Over the next few years we did all the things you’d expect in an activist campaign: picketing whaling nations’ consulates, dawn services outside the Albany whaling station, displays and (limited) dialogue in the Albany Town Hall, media, education, petitioning, lobbying, bike pranging and so on.  By 1977/78 polls were showing around 90% of Australians opposed to whaling, although it was only about 50:50 in WA – a long way from vehement pro-whale sentiment there now.
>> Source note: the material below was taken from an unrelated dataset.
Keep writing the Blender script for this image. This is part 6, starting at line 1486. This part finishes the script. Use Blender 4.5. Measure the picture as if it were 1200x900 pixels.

The Fraser Government announced an Inquiry Into Whales and Whaling in 1978, and FOE was among the handful of official Major Parties to the Inquiry.  Members of FOE Perth and then Chain Reaction Editor Barbara Hutton were there in Albany on the freezing opening day of the Inquiry when the whaling company announced it was going to shut down by the end of the year.

A major campaign goal achieved completely, hadn’t seen that happen much before 1978.  We checked our pulses and finding them there (if racing) waited for the alarm to go off.

It got even better.  FOE continued its active participation in the Inquiry as it moved to other cities, pursuing our other goals of declaration of a whale sanctuary within Australia’s territorial waters, a ban on importing whale products and for Australia to pursue with vigour the protection of whales internationally.  The inquiry reported strongly along these lines and successive Australian Governments have adopted a pro-whale stance.

As witnessed at the recent International Whaling Commission meeting in Adelaide the last vestiges of the commercial whaling industry are being clung to tenaciously in Japan, Norway and the North Atlantic and the arguments seem to have changed not at all in 20 years.  Distressing indeed, but I’m just optimistic enough to believe we can see the end of this industry from bygone centuries sometime in the next 20 years, although I fear it may be towards the end of that period.